Some of her poems are time machines, as when she juxtaposes herself with Thomas Jefferson, using a cut effect to deploy his words of the Declaration of Independence while describing his ethical failures on his own plantation. Complicating things further she inserts herself writing “in some world / an even newer one /I might have liked you / and you might have liked (not fancied) me/ we might have shared  a bottle / a conversation  some poems / in this world I prefer your   words/ depending on them to be / better than you.”

This idea of language itself carrying potential that surpasses the world in which we speak is dark but also powerful and inspiring.

Getting around utopia the speaker closes her eyes and then opens them to stare hard at the sunshine on the California coast, almost but not quite past the edge of America "where the joy is muddy, picking itself up from puddles, where folks with lopsided smiles stare at rings stripped not of meaning but of status." I'm pretty sure this is an epithalamion, an occasional poem for a new wedding perhaps even a new kind of wedding. But the fact that it has its place besides dark poems where evie juxtaposes "it's going to be a bright sunshiny day" with her own observations like "murk is the new black".

 

ON DORK SWAGGER AND WRITING A BLURB FOR STEVEN KARL BY FARRAH FIELD

Even as I thought certain things, I knew they were so true yet never true. Dork Swagger doesn’t read like a first book of poems.

The expectation of poems is that they can’t do somethings. But over and over again people write poems that say things I never thought a poem would be able to say and put stuff in poems I never thought would fit. Do all poets write against this unspoken boundary? In grad school I remember someone getting mad because one of us burped during her poem. Why not? Why can’t a poem have a burp in the middle of it? And if the burp is so distracting to your ta-ta work, maybe the poem should include a burp because as soon as one thinks a poem can’t have a burp, that’s when it HAS to have a burp. 

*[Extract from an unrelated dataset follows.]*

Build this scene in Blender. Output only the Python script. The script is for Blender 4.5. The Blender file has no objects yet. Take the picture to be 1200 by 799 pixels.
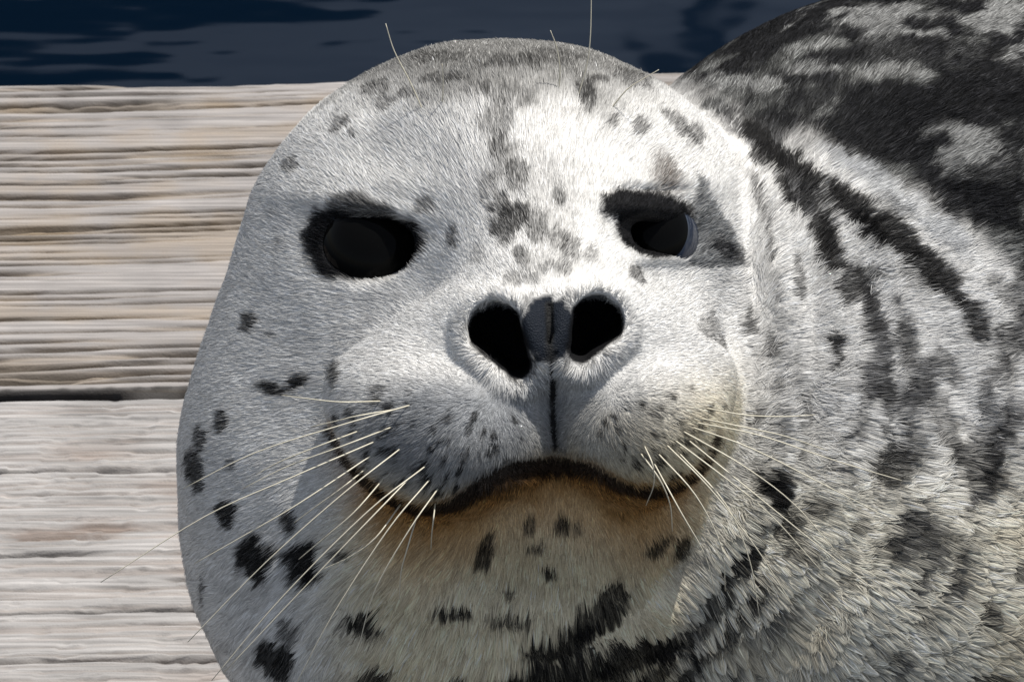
import bpy, math, random
import numpy as np
from mathutils import Vector
random.seed(7)
RNG = np.random.default_rng(11)
SC = bpy.context.scene
COL = SC.collection

# ------------------------------------------------------------------ frame of the place
# Deck top is world z = 0, planks run along world X, the water lies beyond (+Y).
# The seal was measured in its own head frame (x across the face, y up the face, z out of the face) in
# units of S metres; the head is raised so that the face looks up by TH above the horizontal.
S = 0.000343
TH = math.radians(35)
ST, CT = math.sin(TH), math.cos(TH)
HH = 900.0                      # height of the head-frame origin above the deck, in units
D = 5250.0                      # viewing distance, in units

def to_world(p):
    p = np.asarray(p, dtype=np.float64)
    x, y, z = p[..., 0], p[..., 1], p[..., 2]
    return np.stack([x * S, (y * ST - z * CT) * S, (y * CT + z * ST + HH) * S], -1)

def dir_world(p):
    p = np.asarray(p, dtype=np.float64)
    x, y, z = p[..., 0], p[..., 1], p[..., 2]
    return np.stack([x, y * ST - z * CT, y * CT + z * ST], -1)

# ------------------------------------------------------------------ camera
cam_d = bpy.data.cameras.new("camera")
cam = bpy.data.objects.new("camera", cam_d)
COL.objects.link(cam)
cam.location = to_world([0, 0, D]).tolist()
cam.rotation_euler = (math.pi / 2 - TH, 0, 0)
cam_d.sensor_width = 36.0
cam_d.lens = 36.0 * D / 1200.0
cam_d.clip_start = 0.05
cam_d.clip_end = 3000
cam_d.dof.use_dof = True
cam_d.dof.focus_distance = (D - 70) * S
cam_d.dof.aperture_fstop = 64
SC.camera = cam

# ------------------------------------------------------------------ light
L_LOCAL = np.array([0.24, 0.85, 0.44])
Lw = dir_world(L_LOCAL); Lw = Lw / np.linalg.norm(Lw)
sun_el = math.asin(Lw[2])
sun_az = math.atan2(Lw[0], Lw[1])      # clockwise from +Y
world = bpy.data.worlds.new("World")
SC.world = world
world.use_nodes = True
wn = world.node_tree
wn.nodes.clear()
sky = wn.nodes.new("ShaderNodeTexSky")
sky.sky_type = 'NISHITA'
sky.sun_disc = False
sky.sun_elevation = sun_el
sky.sun_rotation = sun_az
sky.dust_density = 0.7
sky.ozone_density = 1.0
bg = wn.nodes.new("ShaderNodeBackground")
bg.inputs[1].default_value = 0.09
wo = wn.nodes.new("ShaderNodeOutputWorld")
hs = wn.nodes.new("ShaderNodeHueSaturation")      # sky desaturated for a paler, more neutral fill
hs.inputs['Saturation'].default_value = 0.5
wn.links.new(sky.outputs[0], hs.inputs['Color'])
wn.links.new(hs.outputs[0], bg.inputs[0])
wn.links.new(bg.outputs[0], wo.inputs[0])
sun_d = bpy.data.lights.new("sun", 'SUN')
sun_d.energy = 4.1
sun_d.angle = math.radians(0.5)
sun_d.color = (1.0, 0.965, 0.90)
sun = bpy.data.objects.new("sun", sun_d)
sun.rotation_euler = Vector(Lw.tolist()).to_track_quat('Z', 'Y').to_euler()
sun.location = (Lw * 5).tolist()
COL.objects.link(sun)
SC.view_settings.view_transform = 'Standard'
SC.view_settings.look = 'None'
SC.view_settings.exposure = 0.42
SC.view_settings.gamma = 1.0
try:
    SC.view_settings.use_curve_mapping = False
except Exception:
    pass
SC.cycles.max_bounces = 8
SC.cycles.diffuse_bounces = 4
SC.cycles.glossy_bounces = 4
SC.cycles.transparent_max_bounces = 12
try:
    SC.cycles_curves.shape = 'RIBBONS'
    SC.cycles_curves.subdivisions = 2
except Exception:
    pass

# ------------------------------------------------------------------ helpers
def tag(o, label=None, cat=None, group=None, kind=None):
    if label: o['label'] = label
    if cat: o['category'] = cat
    if group: o['group'] = group
    if kind: o['kind'] = kind
    return o

def empty(name, loc):
    o = bpy.data.objects.new(name, None)
    o.location = loc
    COL.objects.link(o)
    return o

def mesh_np(name, verts, faces, mat=None, parent=None, smooth=True, origin=(0, 0, 0)):
    """verts (n,3) world, faces (m,3|4) int"""
    v = np.asarray(verts, dtype=np.float64) - np.asarray(origin)
    f = np.asarray(faces, dtype=np.int32)
    me = bpy.data.meshes.new(name)
    me.vertices.add(len(v)); me.vertices.foreach_set("co", v.astype(np.float32).ravel())
    k = f.shape[1]
    me.loops.add(f.size); me.loops.foreach_set("vertex_index", f.ravel())
    me.polygons.add(len(f))
    me.polygons.foreach_set("loop_start", np.arange(0, f.size, k, dtype=np.int32))
    me.polygons.foreach_set("loop_total", np.full(len(f), k, dtype=np.int32))
    me.update(calc_edges=True)
    me.validate()
    if smooth:
        me.polygons.foreach_set("use_smooth", np.ones(len(me.polygons), dtype=bool))
    if mat: me.materials.append(mat)
    o = bpy.data.objects.new(name, me)
    COL.objects.link(o)
    if parent is not None:
        o.parent = parent
        o.location = np.asarray(origin) - np.asarray(parent.location) if any(origin) else (0, 0, 0)
    else:
        o.location = origin
    return o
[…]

What is blurb writing anyway? It seems part review, part selling strategy. Jared says shorter the better. My professor Lucie blurbed my professor Timothy’s book by simply saying he’s a herd of one. That seems pretty powerful. I’d read a book from an author who is a herd of one. So what I’m going to say about Steven’s book in part will sell his book to people who look at the back hoping for a come here finger, hoping to be appealed to. READ THIS FUCKING BOOK YOU ASSHOLES!! In the past, mind you this is only the second book I’ve blurbed (perhaps one writes short blurbs after writing nearly one hundred of them) my approach to blurb writing was to sell a book plus say something about what it’s doing, to put that language out there. But when describing what a book does, the language is super poetic and weird. It’s like stacking metaphors on the ground and your baby walks by in Godzilla-like fashion and knocks them all down before shitting his diaper.

Because I’m such good friends with him, I had a hard time not saying this is what Steven does. I had a difficult time saying the poems do. Like the poems look at youth. Poems don’t really do that, they don’t really do anything except sit on the page. The ideas and themes are brought out in poems and it’s evaluating one’s youth and where it sits in culture and time is an idea within a poem and an idea flushed out of a book of poems.